FTA welcomes TfL’s east London river-crossing plans to tackle congestion

The FTA has welcomed TfL’s plans to improve cross-river connectivity across east London, which will help relieve congestion hotspots for freight operators such as the Blackwall Tunnel.

TfL’s Connecting the Capital vision proposes 13 new bridges and tunnels, which will boost the number of river crossings between Imperial Wharf and Dartford by more than a third.

They are to be built to support the predicted population rise in London from 8.6 million to 10 million by 2030 and relieve pinch points on existing infrastructure.

The majority of new river crossings will be in east London, where population growth is predicted to be highest. There are currently just three road crossings in the 23km between Tower Bridge and the M25.
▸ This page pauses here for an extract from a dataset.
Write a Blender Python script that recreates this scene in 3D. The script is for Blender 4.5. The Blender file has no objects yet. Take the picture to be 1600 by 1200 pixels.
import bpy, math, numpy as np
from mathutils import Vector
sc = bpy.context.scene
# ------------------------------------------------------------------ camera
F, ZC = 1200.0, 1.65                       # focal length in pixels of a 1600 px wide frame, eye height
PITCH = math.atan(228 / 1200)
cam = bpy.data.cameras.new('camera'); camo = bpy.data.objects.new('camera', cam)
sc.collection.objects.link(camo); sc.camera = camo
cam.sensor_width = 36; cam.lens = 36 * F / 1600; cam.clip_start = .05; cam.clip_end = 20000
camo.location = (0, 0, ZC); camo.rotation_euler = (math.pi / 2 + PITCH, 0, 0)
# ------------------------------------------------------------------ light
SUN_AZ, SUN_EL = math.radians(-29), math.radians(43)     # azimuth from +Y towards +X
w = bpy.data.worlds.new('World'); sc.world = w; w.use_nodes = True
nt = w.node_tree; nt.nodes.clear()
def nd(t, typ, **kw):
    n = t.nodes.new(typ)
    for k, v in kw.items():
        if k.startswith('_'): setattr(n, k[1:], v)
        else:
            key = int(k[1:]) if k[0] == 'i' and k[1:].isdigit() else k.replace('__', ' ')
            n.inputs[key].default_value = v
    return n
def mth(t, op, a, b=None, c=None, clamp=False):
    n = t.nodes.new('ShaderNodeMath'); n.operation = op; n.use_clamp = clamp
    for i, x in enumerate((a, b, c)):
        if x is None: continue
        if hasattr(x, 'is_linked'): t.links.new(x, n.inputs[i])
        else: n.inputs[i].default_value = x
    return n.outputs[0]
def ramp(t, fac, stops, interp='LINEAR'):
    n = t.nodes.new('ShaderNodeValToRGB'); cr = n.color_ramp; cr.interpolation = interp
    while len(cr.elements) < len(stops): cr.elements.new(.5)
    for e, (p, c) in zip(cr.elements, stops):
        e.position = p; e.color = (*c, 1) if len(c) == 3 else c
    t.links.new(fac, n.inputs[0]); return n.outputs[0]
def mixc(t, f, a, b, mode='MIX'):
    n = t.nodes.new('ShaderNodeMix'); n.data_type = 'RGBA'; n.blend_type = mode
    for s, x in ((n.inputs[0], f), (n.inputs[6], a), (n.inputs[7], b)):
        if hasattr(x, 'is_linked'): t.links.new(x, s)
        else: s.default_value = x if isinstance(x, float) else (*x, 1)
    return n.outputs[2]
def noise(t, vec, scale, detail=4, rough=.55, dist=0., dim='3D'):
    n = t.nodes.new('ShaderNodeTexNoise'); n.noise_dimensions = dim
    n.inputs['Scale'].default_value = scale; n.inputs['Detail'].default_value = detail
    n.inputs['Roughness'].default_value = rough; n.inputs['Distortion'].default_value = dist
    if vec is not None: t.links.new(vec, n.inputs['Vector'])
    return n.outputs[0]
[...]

A consultation was launched yesterday on two of the proposed crossings to improve connections between east and south-east London: Gallions Reach to link Thamesmead and Beckton; and Belvedere, linking Belvedere to Rainham.
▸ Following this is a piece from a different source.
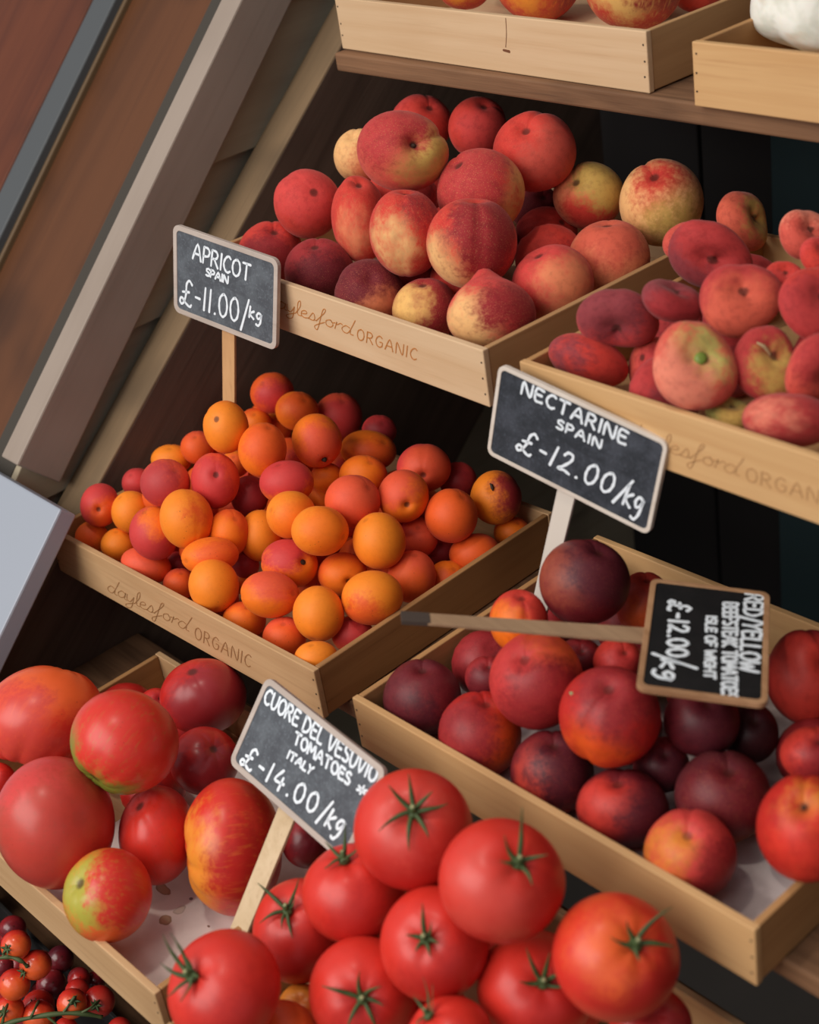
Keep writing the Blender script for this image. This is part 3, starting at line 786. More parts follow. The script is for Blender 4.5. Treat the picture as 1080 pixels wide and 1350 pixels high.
APR = rows('''
A1 417 867 29 22 0  -.2 -.8 0 orange,amber,burnt -.2 -.3 .2 scar=.25 cav=.05 | orange apricot in the front corner of the crate, half under the rims
A2 491 788 41 36 -6  -.75 .3 100 orange,amber,burnt -.3 -.3 .2 dc=-.3,.7 lc=.7 scar=.25 cav=.05 | large orange apricot with brown flecks by the right rim
A3 420 809 34 37 -8  -.2 .9 0 orange,amber,burnt -.3 -.2 .2 scar=.25 cav=.05 | smooth orange apricot left of the brown flecked one near the front corner
A4 356 784 39 31 8  .85 -.1 90 orange,coral,burnt .2 -.75 .45 scar=.25 cav=.05 | wide orange apricot flushed red on top, in the lower middle
A5 282 772 33 36 -15  .2 .85 170 orange,amber,burnt -.3 -.2 .2 scar=.25 cav=.05 | creased orange apricot at the front rim, in the middle of it
A45 465 837 28 25 0  .3 -.6 0 coral,crim,burnt .3 -.3 .2 scar=.25 cav=.05 | red apricot low behind the brown flecked one
A6 375 841 29 28 0  0 -.7 0 coral,burnt,crim 0 .5 .3 scar=.25 cav=.05 | reddish apricot at the front rim, right of its middle
A7 322 818 29 25 0  .2 -.7 0 burnt,orange,coral -.4 .3 .5 scar=.25 cav=.05 | orange red apricot at the front rim under the wide flushed one
A30 500 713 35 38 -10  -.5 -.75 0 orange,amber,burnt -.3 -.2 .2 scar=.25 cav=.05 | tall plain orange apricot right of the middle of the heap
A42 543 760 32 35 10  .1 -.85 0 coral,burnt,crim -.3 .5 .5 scar=.25 cav=.05 | coral apricot by the right rim, above the brown flecked one
A27 422 700 38 33 4  .85 .25 0 amber,orange,gold .5 -.1 .4 scar=.25 cav=.05 | pale orange apricot, wide and flat topped, at the centre of the heap
A28 382 743 38 32 12  .6 -.12 80 orange,crim,burnt -.2 -.7 .5 scar=1.4 cav=.2 | orange apricot with two dark holes below the pale central one
A29 452 757 33 29 0  .3 .3 -60 burnt,orange,crim .2 .3 .4 cav=.18 | orange red apricot with a dimple, right of the one with two holes
A10 277 733 38 25 -6  -.8 .2 90 orange,burnt,amber .6 -.1 .6 scar=.25 cav=.05 | flattened orange apricot lying behind the creased one at the rim
A12 246 684 35 40 -12  .3 .85 0 orange,amber,burnt -.3 -.1 .2 dc=.7,-.3 lc=.9 scar=.25 cav=.05 | tall orange apricot at the left, beside a crimson one
A26 384 679 33 32 0  -.8 -.2 0 amber,orange,gold .3 .3 .4 scar=.25 cav=.05 | amber apricot partly behind the pale central one
A31 465 661 37 35 0  .6 -.5 0 burnt,coral,orange .3 -.4 .2 scar=.25 cav=.05 | orange red apricot above the tall plain orange one
A11 203 703 32 36 -10  -.3 -.8 0 crim,orange,rose .5 -.75 .55 scar=.25 cav=.05 | crimson apricot with an orange shoulder near the left corner
A9 193 745 34 23 18  .5 -.7 0 burnt,coral,orange -.4 -.2 .3 scar=.25 cav=.05 | orange red apricot at the front rim, third from the left
A8 237 770 22 21 0  .2 -.7 0 coral,burnt,crim .3 .3 .3 scar=.25 cav=.05 | small red orange apricot at the front rim left of the creased one
A24 302 703 27 32 0  .4 -.6 0 burnt,orange,coral -.3 .4 .4 scar=.25 cav=.05 | orange red apricot in the gap right of the tall one at the left
A25 343 706 28 34 0  -.7 .4 0 orange,amber,burnt -.3 -.3 .2 scar=.25 cav=.05 | orange apricot left of the central pair
A32 532 654 34 35 0  .15 .38 -80 orange,coral,burnt -.45 -.55 .45 cav=.2 | orange apricot with a dark stem hole and red shoulder
A36 595 680 35 36 0  .4 -.7 0 coral,burnt,crim -.2 -.3 .3 scar=.25 cav=.05 | round coral red apricot right of the one with a dark stem hole
A40 626 730 34 27 -8  -.5 -.6 0 coral,burnt,crim -.3 .1 .3 scar=.25 cav=.05 | coral apricot against the right rim, last but one towards the back
A35 559 617 36 32 0  -.05 .35 0 crim,coral,burnt .3 -.1 .3 cav=.16 | red apricot with a dark dot, behind the coral red round one
A37 654 656 34 36 0  -.2 -.35 -60 amber,deep,burnt .75 -.2 .55 scar=0 | orange apricot with a dark dried stem, farthest right on the heap
A41 590 765 27 26 0  .3 -.6 0 orange,burnt,amber 0 .5 .4 scar=.25 cav=.05 | little orange apricot squeezed against the right rim
A43 551 709 27 27 0  0 -.5 0 crim,coral,burnt .3 -.3 .4 scar=.25 cav=.05 | dark coral apricot in shade right of the tall plain one
A39 675 702 24 21 0  .3 -.6 0 burnt,orange,coral -.3 .3 .4 scar=.25 cav=.05 | small orange apricot at the far end of the right rim
A44 580 727 21 20 0  0 -.5 0 crim,deep,coral 0 .5 .3 scar=.25 cav=.05 | dim red apricot deep beside the right rim
A33 479 627 32 27 0  .3 -.6 0 burnt,orange,coral -.4 0 .4 scar=.25 cav=.05 | orange apricot just above the orange red central right one
A22 378 636 36 29 -4  -.3 -.8 0 orange,crim,rose -.2 -.5 .15 scar=.25 cav=.05 | pinkish red apricot with orange underside in the upper middle
A17 218 637 33 32 0  .5 -.5 0 coral,rose,burnt -.3 .1 .4 scar=.25 cav=.05 | pinkish coral apricot at the upper left slope
A18 284 634 32 37 0  .15 -.2 0 coral,crim,burnt -.3 .3 .3 cav=.12 | red apricot facing out with a small dark mark, upper left
A16 173 675 26 28 0  -.5 -.7 0 orange,amber,burnt -.3 -.1 .2 scar=.25 cav=.05 | orange apricot next to the crimson one in the left corner
A15 132 666 26 29 0  .12 .22 -60 crim,burnt,rose .5 .5 .6 cav=.2 | crimson apricot with a dark dimple at the left end of the crate
A13 156 718 23 22 0  0 -.8 0 orange,amber,burnt -.3 -.1 .3 scar=.25 cav=.05 | small orange apricot at the front rim, second from the left
A14 121 708 22 21 0  0 -.8 0 orange,burnt,amber -.3 -.1 .5 scar=.25 cav=.05 | small orange apricot at the front rim, leftmost
A20 346 593 32 36 4  .3 -.8 0 orange,burnt,amber .3 -.4 .4 scar=.25 cav=.05 | oval orange apricot in the upper middle, right of the one at the stake
A19 298 563 30 35 -3  -.3 -.25 60 orange,amber,gold -.3 .1 .3 cav=.05 tmax=1.432 | bright orange apricot in front of the apricot sign's stake
A21 418 581 33 36 -8  .35 .78 180 orange,coral,burnt .35 .3 .45 cav=.14 | orange and coral apricot with its stem hole turned down, top middle
A34 486 594 37 27 6  .6 -.4 60 orange,burnt,amber .3 .4 .5 scar=.25 cav=.05 | wide orange apricot on the upper right slope
A57 431 630 22 20 0  0 -.6 0 burnt,orange,coral 0 .5 .3 scar=.25 cav=.05 | orange apricot in a gap below the one with its stem hole down
A58 425 656 20 18 0  0 -.6 0 burnt,orange,coral 0 .5 .3 scar=.25 cav=.05 | orange apricot in a gap above the pale central one
A23 329 654 25 27 0  0 -.5 0 crim,deep,burnt .3 .3 .4 scar=.25 cav=.05 | dark crimson apricot below the pinkish red one
A60 235 742 16 15 0  0 -.5 0 crim,deep,coral 0 .5 .3 scar=.25 cav=.05 | dark red apricot in the gap left of the flattened one
A61 324 745 18 18 0  0 -.5 0 crim,deep,coral 0 .5 .3 scar=.25 cav=.05 | dim red apricot behind the one with two holes, to its left
A62 324 769 17 16 0  0 -.5 0 burnt,orange,coral 0 .5 .3 scar=.25 cav=.05 | small orange apricot between the creased and the wide flushed one
A63 319 724 16 15 0  0 -.5 0 burnt,coral,orange 0 .5 .3 scar=.25 cav=.05 | small orange red apricot right of the flattened one
A50 260 590 22 22 0  0 -.6 0 coral,burnt,crim 0 .5 .3 scar=.25 cav=.05 | red orange apricot left of the one at the stake
A51 226 606 27 20 0  0 -.7 0 orange,amber,burnt -.2 -.2 .3 scar=.25 cav=.05 | orange apricot at the back of the upper left slope
A52 181 637 20 20 0  -.3 -.5 0 rose,crim,coral .2 .2 .4 scar=.25 cav=.05 | pinkish red apricot at the back left
A47 392 542 29 26 8  .4 -.5 0 orange,burnt,amber .3 -.3 .5 scar=.25 cav=.05 | orange apricot at the top of the heap, between two redder ones
A48 446 550 32 32 0  .2 -.6 0 coral,crim,burnt .3 .3 .4 scar=.25 cav=.05 | coral red apricot at the top right of the heap
A46 359 518 29 27 0  -.4 -.4 0 burnt,crim,orange .3 .4 .5 scar=.25 cav=.05 | topmost apricot of the heap, orange red
A53 337 557 21 19 0  0 -.5 0 burnt,orange,coral 0 .5 .3 scar=.25 cav=.05 | orange red apricot right of the stake, at the back
A54 361 565 24 20 0  0 -.5 0 orange,burnt,amber 0 .5 .3 scar=.25 cav=.05 | orange apricot behind the oval one near the top
A55 310 612 19 18 0  0 -.5 0 orange,burnt,coral 0 .5 .3 scar=.25 cav=.05 | orange apricot under the one at the stake
A56 386 590 18 18 0  0 -.5 0 coral,burnt,crim 0 .5 .3 scar=.25 cav=.05 | red orange apricot left of the one with its stem hole down
A38 604 634 25 25 0  0 -.5 0 crim,deep,coral -.3 .3 .4 scar=.25 cav=.05 | dark red apricot behind the round coral red one
A49 500 568 23 21 0  .2 -.4 0 crim,deep,coral 0 .3 .4 scar=.25 cav=.05 | dark red apricot at the back right of the heap
''', 500)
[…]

It follows a previous consultation, now closed, on a new crossing at Silvertown, which would connect Greenwich Peninsula to the Royal Docks.

Natalie Chapman, FTA head of policy for London, said she welcomed the proposals as cross-river connectivity in east London is “extremely poor” in comparison to west London.
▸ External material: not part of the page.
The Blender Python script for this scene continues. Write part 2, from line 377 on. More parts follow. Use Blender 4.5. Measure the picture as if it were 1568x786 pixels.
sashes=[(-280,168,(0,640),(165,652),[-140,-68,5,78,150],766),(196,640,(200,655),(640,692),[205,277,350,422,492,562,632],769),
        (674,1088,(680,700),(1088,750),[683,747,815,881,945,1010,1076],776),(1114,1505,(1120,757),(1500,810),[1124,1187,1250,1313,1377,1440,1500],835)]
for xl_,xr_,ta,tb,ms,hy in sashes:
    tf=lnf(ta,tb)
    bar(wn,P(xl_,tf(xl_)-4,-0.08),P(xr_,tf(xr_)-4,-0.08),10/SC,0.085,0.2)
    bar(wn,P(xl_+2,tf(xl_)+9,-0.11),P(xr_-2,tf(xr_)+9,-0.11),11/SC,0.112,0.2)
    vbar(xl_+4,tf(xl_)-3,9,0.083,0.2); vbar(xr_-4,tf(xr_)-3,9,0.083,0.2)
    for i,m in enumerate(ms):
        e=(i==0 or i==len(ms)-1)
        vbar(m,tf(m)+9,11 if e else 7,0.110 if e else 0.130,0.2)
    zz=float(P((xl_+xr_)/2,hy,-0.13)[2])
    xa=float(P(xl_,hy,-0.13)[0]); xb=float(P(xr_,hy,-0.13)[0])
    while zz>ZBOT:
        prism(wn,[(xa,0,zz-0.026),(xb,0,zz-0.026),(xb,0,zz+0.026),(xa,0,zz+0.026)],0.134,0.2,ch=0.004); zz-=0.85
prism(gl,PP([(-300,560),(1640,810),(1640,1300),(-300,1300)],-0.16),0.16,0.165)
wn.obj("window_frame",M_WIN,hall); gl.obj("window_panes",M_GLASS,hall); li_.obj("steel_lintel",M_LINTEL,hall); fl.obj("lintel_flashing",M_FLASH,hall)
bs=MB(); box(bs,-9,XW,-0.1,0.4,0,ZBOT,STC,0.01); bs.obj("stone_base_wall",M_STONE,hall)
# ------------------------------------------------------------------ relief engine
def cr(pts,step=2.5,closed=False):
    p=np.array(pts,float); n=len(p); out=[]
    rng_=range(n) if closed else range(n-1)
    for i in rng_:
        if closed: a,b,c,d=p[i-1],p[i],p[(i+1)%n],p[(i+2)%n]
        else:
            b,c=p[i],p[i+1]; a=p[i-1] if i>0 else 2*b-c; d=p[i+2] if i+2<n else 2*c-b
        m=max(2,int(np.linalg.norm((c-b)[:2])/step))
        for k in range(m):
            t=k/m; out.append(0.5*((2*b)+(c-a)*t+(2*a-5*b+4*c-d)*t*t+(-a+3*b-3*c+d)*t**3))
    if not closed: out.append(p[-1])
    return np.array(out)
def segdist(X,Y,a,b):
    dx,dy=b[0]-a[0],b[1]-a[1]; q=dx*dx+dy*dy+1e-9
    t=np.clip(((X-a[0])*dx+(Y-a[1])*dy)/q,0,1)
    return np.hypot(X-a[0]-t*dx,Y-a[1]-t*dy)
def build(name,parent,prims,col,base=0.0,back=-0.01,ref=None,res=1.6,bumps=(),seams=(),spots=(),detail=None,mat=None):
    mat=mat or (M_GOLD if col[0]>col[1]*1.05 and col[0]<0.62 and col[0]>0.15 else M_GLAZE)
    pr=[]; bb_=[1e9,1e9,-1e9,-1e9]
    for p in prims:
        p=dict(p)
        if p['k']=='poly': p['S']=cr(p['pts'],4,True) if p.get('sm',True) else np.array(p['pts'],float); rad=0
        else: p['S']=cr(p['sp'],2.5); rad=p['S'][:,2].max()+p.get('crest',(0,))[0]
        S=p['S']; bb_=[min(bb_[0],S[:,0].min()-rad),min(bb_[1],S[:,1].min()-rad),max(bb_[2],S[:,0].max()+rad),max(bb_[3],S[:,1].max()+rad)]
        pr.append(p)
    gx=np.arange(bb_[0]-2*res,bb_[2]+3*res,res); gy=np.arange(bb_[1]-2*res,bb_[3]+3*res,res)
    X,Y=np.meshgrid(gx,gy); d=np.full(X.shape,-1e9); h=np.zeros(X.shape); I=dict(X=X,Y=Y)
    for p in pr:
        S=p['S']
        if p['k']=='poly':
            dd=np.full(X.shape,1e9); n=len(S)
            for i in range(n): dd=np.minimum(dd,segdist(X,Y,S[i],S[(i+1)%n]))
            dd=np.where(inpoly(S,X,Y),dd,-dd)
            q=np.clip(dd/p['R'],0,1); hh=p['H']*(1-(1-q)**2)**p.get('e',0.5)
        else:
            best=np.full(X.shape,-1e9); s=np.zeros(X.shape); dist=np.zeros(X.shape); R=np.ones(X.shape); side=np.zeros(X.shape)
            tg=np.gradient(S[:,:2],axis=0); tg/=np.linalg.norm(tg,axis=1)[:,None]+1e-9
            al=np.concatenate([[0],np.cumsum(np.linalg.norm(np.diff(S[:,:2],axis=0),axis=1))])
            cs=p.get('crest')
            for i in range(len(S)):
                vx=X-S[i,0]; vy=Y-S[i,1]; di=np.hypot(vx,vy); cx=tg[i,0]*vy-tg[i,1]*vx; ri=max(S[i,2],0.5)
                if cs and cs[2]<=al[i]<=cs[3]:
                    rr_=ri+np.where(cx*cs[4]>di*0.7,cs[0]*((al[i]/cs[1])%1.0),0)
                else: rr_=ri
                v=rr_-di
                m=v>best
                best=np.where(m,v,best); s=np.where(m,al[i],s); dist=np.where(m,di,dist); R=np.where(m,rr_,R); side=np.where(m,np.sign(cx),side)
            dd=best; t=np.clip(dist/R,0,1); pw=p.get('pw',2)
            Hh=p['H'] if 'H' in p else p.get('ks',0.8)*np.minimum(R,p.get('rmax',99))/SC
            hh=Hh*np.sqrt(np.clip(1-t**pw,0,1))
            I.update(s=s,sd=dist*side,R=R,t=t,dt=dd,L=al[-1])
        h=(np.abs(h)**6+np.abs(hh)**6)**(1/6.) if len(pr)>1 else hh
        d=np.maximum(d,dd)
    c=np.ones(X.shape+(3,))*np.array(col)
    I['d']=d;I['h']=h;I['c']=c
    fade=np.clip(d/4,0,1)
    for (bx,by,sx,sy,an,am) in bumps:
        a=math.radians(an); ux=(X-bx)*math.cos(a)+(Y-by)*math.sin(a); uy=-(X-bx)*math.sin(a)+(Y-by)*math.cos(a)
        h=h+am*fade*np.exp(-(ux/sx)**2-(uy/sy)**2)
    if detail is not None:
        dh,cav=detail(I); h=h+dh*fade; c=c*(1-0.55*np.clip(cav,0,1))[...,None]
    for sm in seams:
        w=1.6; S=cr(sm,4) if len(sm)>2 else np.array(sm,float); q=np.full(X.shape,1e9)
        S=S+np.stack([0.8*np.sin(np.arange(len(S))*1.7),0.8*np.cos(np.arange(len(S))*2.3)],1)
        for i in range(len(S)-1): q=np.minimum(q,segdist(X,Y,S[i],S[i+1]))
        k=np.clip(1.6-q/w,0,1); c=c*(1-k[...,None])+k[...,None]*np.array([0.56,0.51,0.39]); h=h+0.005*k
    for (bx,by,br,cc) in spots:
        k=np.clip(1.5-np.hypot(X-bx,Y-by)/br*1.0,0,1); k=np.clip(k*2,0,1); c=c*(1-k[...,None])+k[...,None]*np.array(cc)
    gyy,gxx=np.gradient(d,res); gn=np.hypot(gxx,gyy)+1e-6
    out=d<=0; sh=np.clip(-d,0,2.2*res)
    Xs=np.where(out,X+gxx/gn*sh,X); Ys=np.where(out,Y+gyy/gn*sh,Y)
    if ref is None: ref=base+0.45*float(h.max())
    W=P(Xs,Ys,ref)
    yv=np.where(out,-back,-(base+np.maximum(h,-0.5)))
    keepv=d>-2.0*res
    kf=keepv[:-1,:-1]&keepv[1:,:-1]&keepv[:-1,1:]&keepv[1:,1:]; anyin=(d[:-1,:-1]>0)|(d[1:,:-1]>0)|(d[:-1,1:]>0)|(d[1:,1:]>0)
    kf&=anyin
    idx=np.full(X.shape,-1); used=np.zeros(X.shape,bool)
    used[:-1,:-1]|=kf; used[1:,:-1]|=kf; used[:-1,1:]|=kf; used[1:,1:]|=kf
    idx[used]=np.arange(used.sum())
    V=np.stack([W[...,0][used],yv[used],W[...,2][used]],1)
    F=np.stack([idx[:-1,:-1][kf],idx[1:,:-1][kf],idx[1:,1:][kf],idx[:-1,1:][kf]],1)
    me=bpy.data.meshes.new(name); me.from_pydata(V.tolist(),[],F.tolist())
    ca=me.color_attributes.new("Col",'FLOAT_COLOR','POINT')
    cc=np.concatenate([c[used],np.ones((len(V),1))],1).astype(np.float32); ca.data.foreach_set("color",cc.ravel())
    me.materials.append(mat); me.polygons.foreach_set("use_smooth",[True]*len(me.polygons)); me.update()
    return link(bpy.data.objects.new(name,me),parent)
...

At present, the alternative crossing in east London is the Blackwall Tunnel, with its 4m (13.1ft) height limit restricting access for taller lorries and leading to lengthy detours to the M25 to cross the Thames.

Chapman added:  “The Blackwall Tunnel is a key pinch point on the capital’s network, it is unreliable and the regular congestion around it means the local area suffers particularly from poor air quality.  FTA fully supports the proposals for a new crossing at Silvertown and today’s announcement of plans for additional crossings further east is good news for business.”

TfL added that each crossing could cost up to £1bn, with costs partly funded by a charge for vehicles to use them, which it said would also help manage demand.  No decisions have yet been made on costs.